• AVAILABLE DATA:
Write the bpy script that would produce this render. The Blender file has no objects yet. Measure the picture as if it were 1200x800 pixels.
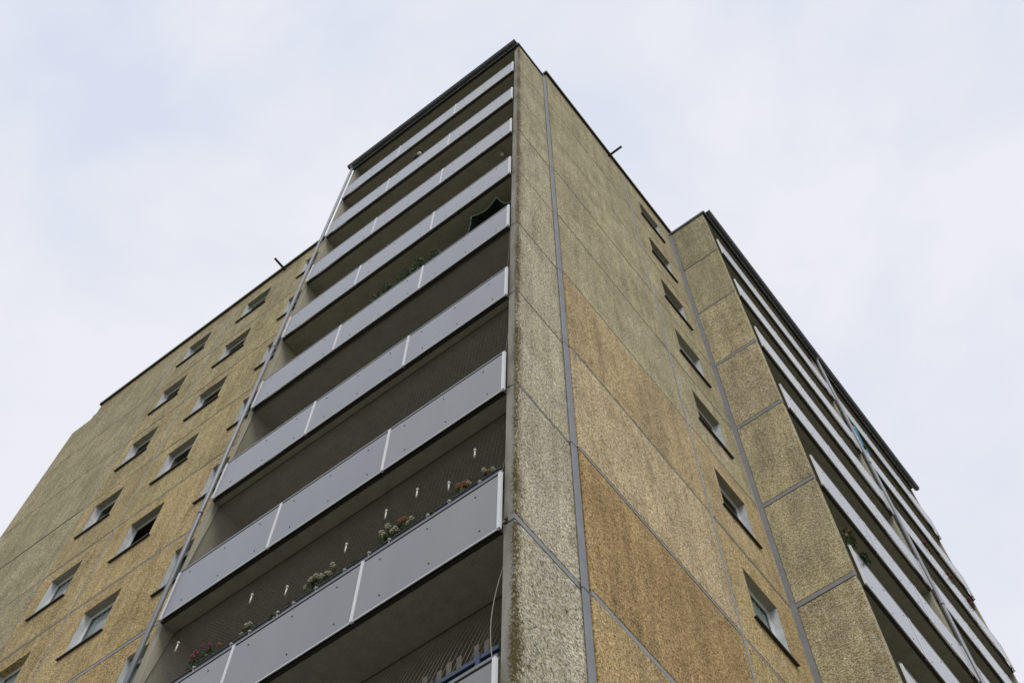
import bpy, bmesh, math, random
from mathutils import Vector, Matrix, noise
random.seed(7)
S = bpy.context.scene
C = S.collection
R = math.radians
Z0 = 30.8            # world height of the slab of the top storey (eleven storeys of 2.8 m below it)
H = 2.8

# ------------------------------------------------------------------ camera
CAM = Vector((4.41134662801993, -5.660185799479453, -29.221339917721135 + Z0))
yaw, pitch, roll, FPX, PPY = 0.6763385866997774, 1.2070693682020726, 0.021257971669297018, 1288.1162734415825, 239.11052458779156
f = Vector((-math.sin(yaw)*math.cos(pitch), math.cos(yaw)*math.cos(pitch), math.sin(pitch)))
r = Vector((math.cos(yaw), math.sin(yaw), 0)); u = r.cross(f)
r2 = r*math.cos(roll) + u*math.sin(roll); u2 = -r*math.sin(roll) + u*math.cos(roll)
cd = bpy.data.cameras.new('camera'); cam = bpy.data.objects.new('camera', cd); C.objects.link(cam)
m = Matrix((r2, u2, -f)).transposed().to_4x4(); m.translation = CAM
cam.matrix_world = m
cd.sensor_width = 36; cd.lens = FPX/1200*36; cd.shift_y = -(400-PPY)/1200; cd.clip_start = .1; cd.clip_end = 5000
S.camera = cam

# ------------------------------------------------------------------ overcast sky and soft sun
SUN_EL, SUN_AZ = 52, 128      # azimuth clockwise from +Y
w = bpy.data.worlds.new('World'); S.world = w; w.use_nodes = True
nt = w.node_tree; nt.nodes.clear()
def N(nt, t, **k):
    n = nt.nodes.new(t)
    for a, b in k.items(): setattr(n, a, b)
    return n
out = N(nt, 'ShaderNodeOutputWorld'); bg = N(nt, 'ShaderNodeBackground')
sky = N(nt, 'ShaderNodeTexSky'); sky.sky_type = 'NISHITA'; sky.sun_disc = False
sky.sun_elevation = R(SUN_EL); sky.sun_rotation = R(SUN_AZ)
tc = N(nt, 'ShaderNodeTexCoord')
mp = N(nt, 'ShaderNodeMapping'); mp.inputs['Scale'].default_value = (1.15, 1.25, 1.0); mp.inputs['Rotation'].default_value = (.2, .1, .6)
n1 = N(nt, 'ShaderNodeTexNoise'); n1.inputs['Scale'].default_value = 3.1; n1.inputs['Detail'].default_value = 9; n1.inputs['Roughness'].default_value = .52; n1.inputs['Distortion'].default_value = .35
cr = N(nt, 'ShaderNodeValToRGB')
cr.color_ramp.elements[0].position = .38; cr.color_ramp.elements[0].color = (.715, .765, .90, 1)
cr.color_ramp.elements[1].position = .64; cr.color_ramp.elements[1].color = (.875, .882, .94, 1)
e = cr.color_ramp.elements.new(.50); e.color = (.79, .82, .915, 1)
sc = N(nt, 'ShaderNodeVectorMath', operation='SCALE'); sc.inputs['Scale'].default_value = 6.75
mx = N(nt, 'ShaderNodeMix', data_type='RGBA'); mx.inputs['Factor'].default_value = .985
L = nt.links.new
L(tc.outputs['Generated'], mp.inputs['Vector']); L(mp.outputs[0], n1.inputs['Vector']); L(n1.outputs['Fac'], cr.inputs['Fac'])
L(cr.outputs['Color'], sc.inputs[0]); L(sky.outputs['Color'], mx.inputs['A']); L(sc.outputs[0], mx.inputs['B'])
L(mx.outputs['Result'], bg.inputs['Color']); bg.inputs['Strength'].default_value = .12
L(bg.outputs[0], out.inputs['Surface'])
ld = bpy.data.lights.new('sun', 'SUN'); ld.energy = 1.5; ld.angle = R(22); ld.color = (1, .965, .92)
sun = bpy.data.objects.new('sun', ld); C.objects.link(sun)
sdir = Vector((math.sin(R(SUN_AZ))*math.cos(R(SUN_EL)), math.cos(R(SUN_AZ))*math.cos(R(SUN_EL)), math.sin(R(SUN_EL))))
sun.rotation_euler = sdir.to_track_quat('Z', 'Y').to_euler()
S.view_settings.view_transform = 'Standard'; S.view_settings.look = 'None'; S.view_settings.gamma = 1
S.view_settings.exposure = 0.27
S.render.resolution_x, S.render.resolution_y = 1024, 682

# ------------------------------------------------------------------ materials
def newmat(name):
    m = bpy.data.materials.new(name); m.use_nodes = True
    nt = m.node_tree; b = nt.nodes['Principled BSDF']
    return m, nt, b
def simple(name, col, rough=.6, metal=0, noise_scale=None, amt=.12, bump=0, spec=.5, coat=0):
    m, nt, b = newmat(name); L = nt.links.new
    b.inputs['Roughness'].default_value = rough; b.inputs['Metallic'].default_value = metal
    b.inputs['Specular IOR Level'].default_value = spec
    b.inputs['Coat Weight'].default_value = coat
    if noise_scale:
        g = N(nt, 'ShaderNodeNewGeometry')
        n = N(nt, 'ShaderNodeTexNoise'); n.inputs['Scale'].default_value = noise_scale; n.inputs['Detail'].default_value = 6
        L(g.outputs['Position'], n.inputs['Vector'])
        r = N(nt, 'ShaderNodeMapRange'); r.inputs['From Min'].default_value = .3; r.inputs['From Max'].default_value = .7
        r.inputs['To Min'].default_value = 1-amt; r.inputs['To Max'].default_value = 1+amt
        L(n.outputs['Fac'], r.inputs['Value'])
        v = N(nt, 'ShaderNodeVectorMath', operation='SCALE'); v.inputs[0].default_value = col
        L(r.outputs[0], v.inputs['Scale']); L(v.outputs[0], b.inputs['Base Color'])
        if bump:
            bp = N(nt, 'ShaderNodeBump'); bp.inputs['Strength'].default_value = bump; bp.inputs['Distance'].default_value = .01
            L(n.outputs['Fac'], bp.inputs['Height']); L(bp.outputs[0], b.inputs['Normal'])
    else:
        b.inputs['Base Color'].default_value = (*col, 1)
    return m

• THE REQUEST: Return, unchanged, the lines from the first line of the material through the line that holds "S.camera = cam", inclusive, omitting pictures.

• WRITTEN SOLUTION:
Write the bpy script that would produce this render. The Blender file has no objects yet. Measure the picture as if it were 1200x800 pixels.
import bpy, bmesh, math, random
from mathutils import Vector, Matrix, noise
random.seed(7)
S = bpy.context.scene
C = S.collection
R = math.radians
Z0 = 30.8            # world height of the slab of the top storey (eleven storeys of 2.8 m below it)
H = 2.8

# ------------------------------------------------------------------ camera
CAM = Vector((4.41134662801993, -5.660185799479453, -29.221339917721135 + Z0))
yaw, pitch, roll, FPX, PPY = 0.6763385866997774, 1.2070693682020726, 0.021257971669297018, 1288.1162734415825, 239.11052458779156
f = Vector((-math.sin(yaw)*math.cos(pitch), math.cos(yaw)*math.cos(pitch), math.sin(pitch)))
r = Vector((math.cos(yaw), math.sin(yaw), 0)); u = r.cross(f)
r2 = r*math.cos(roll) + u*math.sin(roll); u2 = -r*math.sin(roll) + u*math.cos(roll)
cd = bpy.data.cameras.new('camera'); cam = bpy.data.objects.new('camera', cd); C.objects.link(cam)
m = Matrix((r2, u2, -f)).transposed().to_4x4(); m.translation = CAM
cam.matrix_world = m
cd.sensor_width = 36; cd.lens = FPX/1200*36; cd.shift_y = -(400-PPY)/1200; cd.clip_start = .1; cd.clip_end = 5000
S.camera = cam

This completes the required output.